4

A Birth, a Flag, and My Introduction to Military Erotica




***

From: Rebecca Lachman

Date: November 2, 2012 2:22 PM EDT

To: Mann, Jeff

Subject: Our intertwined books


Greetings, Professor Mann.

My name is Becca J.R. Lachman. I'm a poet and composer who teaches writing at Ohio University in Athens, Ohio. I've been meaning to email you for awhile because it seems we share a unique connection. Here's the story in a nutshell:

Last spring, my first collection of poetry The Apple Speaks was published. While visiting my hometown in NE Ohio, I distributed a few author copies among family members. My 83-yr-old Mennonite grandma handed me her copy for my signature. To my surprise, while this copy had the correct cover and author page, another text was inside: what turned out to be most of your novel, Purgatory(!).

Now, I sincerely wish that an Anabaptist-affiliated press was publishing Civil War gay erotica, and even more so that my Mennonite grandma would read it! Even so, you can imagine all the emotions swirling around in my head at that moment. According to my publishers, it was a mistake at the printers, and this single "rebel copy" is the only one we know of out there (though I am very curious whether you've heard of someone getting a copy of your book with poems about Mennonites inside!). The printers let me keep the copy, and I've been telling this story and reading excerpts of Purgatory at my readings—which has been a big hit, and I hope you've sold a few more copies of your book because of this.

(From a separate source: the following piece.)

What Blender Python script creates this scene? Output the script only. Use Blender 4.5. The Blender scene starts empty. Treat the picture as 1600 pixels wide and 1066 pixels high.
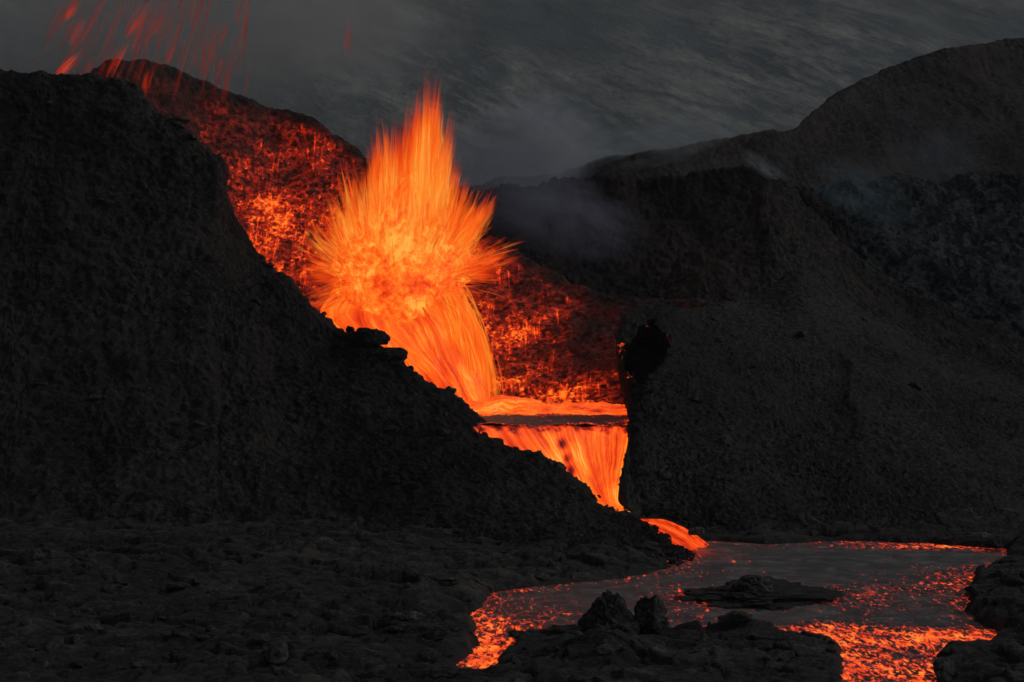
import bpy, math, random
import numpy as np

random.seed(7)
RNG = np.random.default_rng(11)
scene = bpy.context.scene
COL = scene.collection

# ------------------------------------------------------------------ camera
CAM_H = 25.0
F = 2985.0                       # focal length in photo pixels (1600 px wide)
PITCH = math.radians(2.55)
cd = bpy.data.cameras.new('camera')
cam = bpy.data.objects.new('camera', cd)
COL.objects.link(cam)
cam.location = (0, 0, CAM_H)
cam.rotation_euler = (math.radians(90) - PITCH, 0, 0)
cd.sensor_width = 36.0
cd.lens = 36.0 * F / 1600.0
cd.clip_start = 1.0
cd.clip_end = 20000.0
scene.camera = cam

# ------------------------------------------------------------------ world, sun, exposure
world = bpy.data.worlds.new('World')
scene.world = world
world.use_nodes = True
wn = world.node_tree.nodes
wl = world.node_tree.links
wn.clear()
sky = wn.new('ShaderNodeTexSky')
sky.sky_type = 'NISHITA'
sky.sun_disc = False
SUN_EL, SUN_AZ = math.radians(27), math.radians(94)     # azimuth measured from +Y towards +X
sky.sun_elevation = SUN_EL
sky.sun_rotation = SUN_AZ
sky.dust_density = 3.0
sky.ozone_density = 2.0
hsv = wn.new('ShaderNodeHueSaturation')
hsv.inputs['Saturation'].default_value = 0.35
bg = wn.new('ShaderNodeBackground')
bg.inputs['Strength'].default_value = 0.042
wo = wn.new('ShaderNodeOutputWorld')
wl.new(sky.outputs[0], hsv.inputs['Color'])
wl.new(hsv.outputs[0], bg.inputs['Color'])
wl.new(bg.outputs[0], wo.inputs['Surface'])

sd = bpy.data.lights.new('sun', 'SUN')
sd.energy = 0.46
sd.angle = math.radians(10)
sd.color = (1.0, 0.93, 0.86)
sun = bpy.data.objects.new('sun', sd)
COL.objects.link(sun)
# direction the light travels = -(vector to the sun)
sun.rotation_euler = (math.radians(90) - SUN_EL, 0, math.pi - SUN_AZ)

vs = scene.view_settings
vs.view_transform = 'Standard'
vs.look = 'None'
vs.gamma = 1.0
vs.use_curve_mapping = False
vs.exposure = 0.0
scene.cycles.transparent_max_bounces = 48
scene.cycles.max_bounces = 5
scene.cycles.diffuse_bounces = 2
scene.cycles.glossy_bounces = 2
scene.cycles.volume_bounces = 0
scene.cycles.volume_step_rate = 2.0
scene.cycles.volume_max_steps = 96
scene.cycles.sample_clamp_indirect = 2.0

# ------------------------------------------------------------------ geometry helpers
CP, SP = math.cos(PITCH), math.sin(PITCH)

def ray(u, v):
    a = (u - 800.0) / F
    b = (533.0 - v) / F
    return np.stack([a + 0 * b, CP + b * SP, -SP + b * CP], -1)

def at(u, v, D):                 # world point seen at photo pixel (u, v), D metres down the Y axis
    r = ray(np.asarray(u, float), np.asarray(v, float))
    k = np.asarray(D, float) / r[..., 1]
    return r * k[..., None] + np.array([0, 0, CAM_H])

def onz(u, v, z=0.0):            # world point at height z
    r = ray(np.asarray(u, float), np.asarray(v, float))
    k = (z - CAM_H) / r[..., 2]
    return r * k[..., None] + np.array([0, 0, CAM_H])

_perm = RNG.permutation(512)
_perm = np.concatenate([_perm, _perm, _perm])
_g = RNG.normal(size=(512, 3))
_g /= np.linalg.norm(_g, axis=1)[:, None]

def perlin(p):
    i = np.floor(p).astype(int)
    f = p - i
    i &= 511
    w = f * f * f * (f * (f * 6 - 15) + 10)
    out = 0
    for dx in (0, 1):
        wx = w[..., 0] if dx else 1 - w[..., 0]
        for dy in (0, 1):
            wy = w[..., 1] if dy else 1 - w[..., 1]
            for dz in (0, 1):
                wz = w[..., 2] if dz else 1 - w[..., 2]
                h = _perm[_perm[_perm[(i[..., 0] + dx) & 511] + ((i[..., 1] + dy) & 511)] + ((i[..., 2] + dz) & 511)]
                g = _g[h]
                d = f - np.array([dx, dy, dz])
                out = out + wx * wy * wz * (g * d).sum(-1)
    return out * 1.5

def fbm(p, scale, octs=4, gain=0.5, ridged=False):
    a, s, tot, n = 1.0, 1.0 / scale, 0, 0
    for k in range(octs):
        v = perlin(p * s + 17.3 * k)
        if ridged:
            v = 1 - 2 * np.abs(v)
        tot = tot + a * v
        n += a
        a *= gain
        s *= 2.03
    return tot / n

def sstep(x, a, b):
    t = np.clip((x - a) / (b - a), 0, 1)
    return t * t * (3 - 2 * t)

def catmull(P, t):               # P (n, ...), t in [0, n-1]
    n = len(P)
    i = np.clip(np.floor(t).astype(int), 0, n - 2)
    f = (t - i)
    f = f.reshape(f.shape + (1,) * (P.ndim - 1))
    p0, p1, p2, p3 = P[np.maximum(i - 1, 0)], P[i], P[i + 1], P[np.minimum(i + 2, n - 1)]
    m1, m2 = (p2 - p0) * .5, (p3 - p1) * .5
    f2, f3 = f * f, f * f * f
    return (2 * f3 - 3 * f2 + 1) * p1 + (f3 - 2 * f2 + f) * m1 + (-2 * f3 + 3 * f2) * p2 + (f3 - f2) * m2

def arclen_t(P, n):              # parameter values giving even spacing along axis 0 (P: n, m, 3)
    d = np.linalg.norm(np.diff(P, axis=0), axis=-1)
    d = d.max(axis=1) * .5 + d.mean(axis=1) * .5
    c = np.concatenate([[0], np.cumsum(d)])
    return np.interp(np.linspace(0, c[-1], n), c, np.arange(len(c)))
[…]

Another strange dialogue between our books is that The Apple Speaks includes a few poems about conscientious objection/alternative service.

I hope you get a kick out of this email and that your book is selling well. I'd love to meet you in person sometime in the future, perhaps at AWP.

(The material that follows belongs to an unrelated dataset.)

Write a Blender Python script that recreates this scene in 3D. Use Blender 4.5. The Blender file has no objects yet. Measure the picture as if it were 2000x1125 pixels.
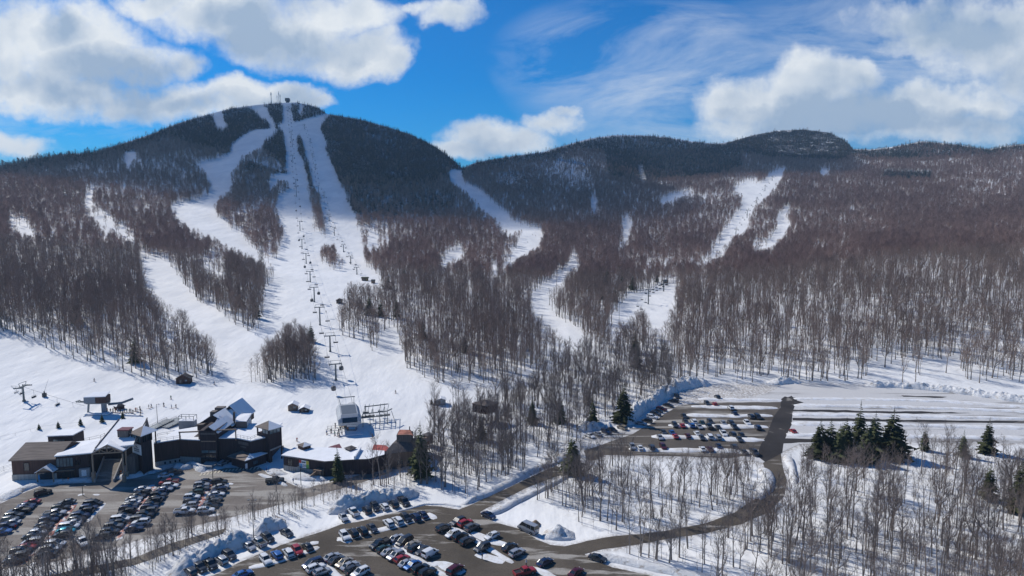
import bpy, math, random
import numpy as np
from mathutils import Vector, Matrix
random.seed(7); RNG = np.random.default_rng(11)
R = math.radians
scene = bpy.context.scene
COL = scene.collection
PI = math.pi

# ------------------------------------------------------------------ camera
F = 1333.0; PITCH = R(6.93); CH = 86.0          # focal length in photo pixels (2000 wide), tilt, height
CP, SP = math.cos(PITCH), math.sin(PITCH)
cam_d = bpy.data.cameras.new('camera'); cam = bpy.data.objects.new('camera', cam_d); COL.objects.link(cam)
cam.location = (0, 0, CH); cam.rotation_euler = (PI/2 - PITCH, 0, 0)
cam_d.sensor_width = 36; cam_d.lens = 36*F/2000; cam_d.clip_end = 40000; cam_d.clip_start = 1
scene.camera = cam
scene.render.resolution_x = 1024; scene.render.resolution_y = 576

def ray(px, py):
    v = 562.5 - py
    dy = F*CP + v*SP
    return (px - 1000)/dy, (-F*SP + v*CP)/dy      # x and z per metre forward
def G(px, py, z=0.0):
    "point of the level z seen at that direction"
    a, b = ray(px, py)
    Y = (z - CH)/b
    return Vector((a*Y, Y, z))
def project(x, y, z):
    z = z - CH
    d = y*CP - z*SP; u = y*SP + z*CP
    return 1000 + F*x/d, 562.5 - F*u/d

# ------------------------------------------------------------------ value noise in numpy
_perm = RNG.random((64, 64, 8))
def vnoise(x, y, k=0):
    xi = np.floor(x).astype(int); yi = np.floor(y).astype(int)
    fx = x - xi; fy = y - yi
    fx = fx*fx*(3-2*fx); fy = fy*fy*(3-2*fy)
    g = lambda a, b: _perm[a % 64, b % 64, k]
    return (g(xi, yi)*(1-fx)*(1-fy) + g(xi+1, yi)*fx*(1-fy) + g(xi, yi+1)*(1-fx)*fy + g(xi+1, yi+1)*fx*fy)*2 - 1
def fbm(x, y, n=4, k=0):
    s = 0; a = 1; t = 0
    for i in range(n):
        s = s + a*vnoise(x*2**i + 17.3*i, y*2**i - 9.1*i, (k+i) % 8); t += a; a *= .5
    return s/t
def inpoly(poly, x, y):
    x = np.asarray(x, float); y = np.asarray(y, float)
    r = np.zeros(x.shape, bool)
    xs = [p[0] for p in poly]; ys = [p[1] for p in poly]
    near = (x >= min(xs)) & (x <= max(xs)) & (y >= min(ys)) & (y <= max(ys))
    if not near.any(): return r
    xx = x[near]; yy = y[near]; c = np.zeros(xx.shape, bool)
    n = len(poly)
    for i in range(n):
        x0, y0 = poly[i]; x1, y1 = poly[(i+1) % n]
        if y0 == y1: continue
        c ^= ((y0 > yy) != (y1 > yy)) & (xx < (x1-x0)*(yy-y0)/(y1-y0) + x0)
    r[near] = c
    return r
def sstep(a, b, x):
    t = np.clip((x-a)/(b-a), 0, 1); return t*t*(3-2*t)

# ------------------------------------------------------------------ terrain
PXS = np.arange(-900, 2901, 5.0); PYS = np.arange(150, 1501, 3.0)
ROWS = [850, 800, 750, 700, 650, 600, 550, 500, 450, 400, 350, 300, 250, 200, 150]
TAB = {
 -900: [225,242,262,285,310,355,420,510,620,760,980,1250,1500,1700,1900],
 -300: [232,250,270,296,325,375,445,545,665,810,1060,1350,1600,1800,2000],
    0: [240,261,285,316,348,402,480,590,720,880,1150,1400,1650,1850,2050],
  150: [243,267,295,328,366,424,505,615,745,905,1110,1330,1570,1780,2000],
  300: [244,269,302,336,378,442,527,640,780,950,1110,1310,1540,1760,2000],
  450: [245,272,304,340,386,452,550,690,830,980,1120,1310,1540,1770,2000],
  600: [247,275,307,345,393,461,570,735,880,1010,1150,1340,1570,1800,2000],
  750: [248.3,278,311,350,402,474,590,765,930,1100,1280,1480,1700,1950,2150],
  900: [248.3,280,313,353,410,488,615,800,1000,1230,1480,1720,2000,2200,2400],
 1150: [248.3,280.8,316,360,419,500,633,820,1020,1230,1490,1800,2050,2300,2500],
 1350: [248.3,280.8,321,364,424,503,630,850,1050,1280,1540,1850,2150,2400,2600],
 1550: [248.3,280.8,322.3,362,414,482,585,800,1000,1230,1500,2000,2400,2500,2600],
 1700: [248.3,280.8,322.3,360,403,455,532,660,930,1180,1480,1900,2250,2400,2600],
 2000: [248.3,280.8,322.3,356,393,436,495,605,880,1100,1350,1650,1900,2100,2300],
 2300: [248.3,280.8,322.3,354,388,430,487,590,840,1050,1300,1580,1850,2050,2250],
 2900: [248.3,280.8,322.3,352,384,424,480,575,800,1000,1250,1500,1750,1950,2150]}
def _build():
    qrow = np.array([-ray(0, p)[1] for p in PYS])
    kq = np.array([-ray(0, p)[1] for p in ROWS])
    cols = sorted(TAB)
    base = []
    for c in cols:
        Yk = np.array(TAB[c], float)
        w = np.interp(qrow[::1], kq[::-1], (1/Yk)[::-1])     # kq decreasing
        w = np.where(qrow > kq[0], np.nan, w)
        z0 = CH - kq[0]*Yk[0]                                # level at the 850 row
        far = qrow > kq[0]
        zz = z0*np.clip(1 - (qrow - kq[0])/(-ray(0, 905)[1] - kq[0]), 0, 1)
        w = np.where(far, qrow/(CH - zz), w)
        base.append(w)
    base = np.array(base)                                    # cols x rows
    W = np.empty((len(PYS), len(PXS)))
    for j in range(len(PYS)):
        W[j] = np.interp(PXS, cols, base[:, j])
    S = W.copy()
    for it in range(60):                                     # smooth the folds between knots
        S[1:-1] = (S[:-2] + 2*S[1:-1] + S[2:])/4
    k = 40
    for it in range(2):
        c = np.cumsum(np.pad(S, ((0, 0), (k//2+1, k//2)), mode='edge'), axis=1)
        S = (c[:, k:] - c[:, :-k])[:, :len(PXS)]/k
    m = sstep(752, 715, PYS)[:, None]
    # left of the lodge the hill starts nearer
    m2 = sstep(905, 870, PYS)[:, None]*sstep(700, 500, PXS)[None, :]
    m = np.maximum(m, m2)
    return W*(1-m) + S*m
W0 = _build()
CREST = [(-900,372),(-500,352),(-200,338),(0,326),(60,312),(120,302),(180,298),(250,277),(300,260),(350,240),(400,225),(450,212),(500,205),(545,201),
 (580,200),(612,207),(640,223),(660,226),(700,233),(750,246),(800,262),(850,287),(880,309),(903,329),(930,317),(1000,305),(1060,297),(1100,285),(1150,271),
 (1200,264),(1250,264),(1300,268),(1350,276),(1400,281),(1430,276),(1470,264),(1520,255),(1570,253),(1620,259),(1648,273),(1665,291),(1700,292),(1750,286),(1800,276),
 (1850,280),(1900,287),(1930,292),(1960,286),(2000,281),(2200,276),(2500,290),(2900,330)]
def crest(px): return np.interp(px, [c[0] for c in CREST], [c[1] for c in CREST])

# paved outlines (seen directions on the level 0)
LODGE_LOT = [(-80,1022),(0,984),(40,965),(80,950),(130,944),(190,942),(300,925),(340,912),(352,900),(395,902),(392,925),(440,914),(505,912),(545,935),(590,955),(690,932),(770,903),(830,885),(845,892),(785,914),(700,944),(600,972),(540,987),(450,1010),(330,1038),(200,1075),(90,1100),(0,1112),(-80,1130)]
MID_LOT = [(330,1160),(426,1120),(464,1100),(492,1088),(520,1076),(578,1054),(640,1034),(666,1024),(700,1019),(760,1004),(800,994),(830,987),(860,989),(896,995),(920,986),(940,976),(990,954),(1040,930),(1090,909),(1130,890),(1150,882),
 (1185,890),(1150,904),(1100,926),(1040,948),(990,972),(938,1000),(940,1008),(966,1020),(1012,1032),(1050,1054),(1075,1064),(1102,1067),(1130,1061),(1160,1054),(1200,1047),(1250,1043),(1300,1037),(1380,1021),(1435,1001),(1474,975),(1492,950),(1497,925),(1490,904),
 (1525,884),(1527,902),(1537,938),(1531,970),(1502,1000),(1450,1023),(1380,1041),(1300,1053),(1240,1064),(1170,1074),(1142,1082),(1150,1091),(1196,1108),(1262,1122),(1340,1150),(1400,1250),(200,1250)]
FAR_LOT = [(1080,900),(1135,858),(1165,853),(1228,838),(1262,817),(1298,792),(1325,770),(1345,758),(1400,752),(1545,750),(1700,753),(1850,762),(2000,787),(2300,812),(2300,872),(2000,866),(1700,862),(1560,868),(1525,884),(1490,904),(1425,896),(1300,892),(1182,890),(1150,904),(1100,926)]
PATH = [(60,1132),(150,1112),(260,1090),(330,1062),(390,1045),(440,1032),(436,1042),(390,1058),(335,1078),(262,1104),(150,1128),(60,1150)]
LODGE_PAD = [(10,960),(20,830),(330,780),(560,800),(860,860),(800,910),(560,950),(340,930),(100,960)]

def poly_mask(polys, blur=5):
    PX, PY = np.meshgrid(PXS, PYS)
    m = np.zeros(PX.shape)
    for p in polys: m = np.maximum(m, inpoly(p, PX, PY))
    for _ in range(blur):
        m[1:-1, 1:-1] = np.maximum(m[1:-1, 1:-1], (m[:-2, 1:-1] + m[2:, 1:-1] + m[1:-1, :-2] + m[1:-1, 2:])/4*.98)
    return np.clip(m, 0, 1)
def _noise():
    PX, PY = np.meshgrid(PXS, PYS)
    DY = F*CP + (562.5-PY)*SP
    Y = 1/W0; X = Y*(PX-1000)/DY
    amp = 0.004 + 0.010*sstep(420, 1400, Y)
    n = fbm(X/150, Y/210, 4, 0)*amp*1.35 + fbm(X/38, Y/60, 3, 3)*0.0022
    pm = poly_mask([LODGE_LOT, MID_LOT, FAR_LOT, LODGE_PAD, PATH], 14)
    n = n*(1-sstep(0.02, .6, pm))
    n = np.where((PY > 745) & (PY < 900) & (PX > 1100), n*.25, n)
    n = np.where((PY > 900), n*.6 - .0, n)
    W = W0*(1 - n)
    return W
WG = _noise()
def wgrid(px, py):
    fx = np.clip((np.asarray(px, float) - PXS[0])/5.0, 0, len(PXS)-1.001); fy = np.clip((np.asarray(py, float) - PYS[0])/3.0, 0, len(PYS)-1.001)
    i = fx.astype(int); j = fy.astype(int); u = fx-i; v = fy-j
    return WG[j, i]*(1-u)*(1-v) + WG[j, i+1]*u*(1-v) + WG[j+1, i]*(1-u)*v + WG[j+1, i+1]*u*v
def ground_np(px, py):
    DY = F*CP + (562.5-py)*SP
    Y = 1/wgrid(px, py)
    return Y*(px-1000)/DY, Y, CH + Y*(-F*SP + (562.5-py)*CP)/DY
def gp(px, py):
    x, y, z = ground_np(np.float64(px), np.float64(py)); return Vector((float(x), float(y), float(z)))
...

All the best, and happy writing~

Becca J.R. Lachman

***

It's not just humans who carry a birth story—every book has one, too.

The news that my first poetry collection would soon be in the world came halfway through my second graduate degree in creative writing. I wasn't sure back then whether professional artists, let alone female ones, could also be practicing Mennonites. The fact that my first book was being published by an Anabaptist-affiliated press felt like an appropriate layer in my evolving breakup/makeup story with Mennonite cultural and denominational ties.

It's been nearly 13 years since I first stepped onto a campus as a creative writing graduate student. When I attend grad readings now, whether in the college town where I live or at conferences or coffee shops, I often have a strong urge to walk up to many of the students afterwards, take their faces in my hands and proclaim 1) You are enough and 2) I want to meet you again... in 10 years.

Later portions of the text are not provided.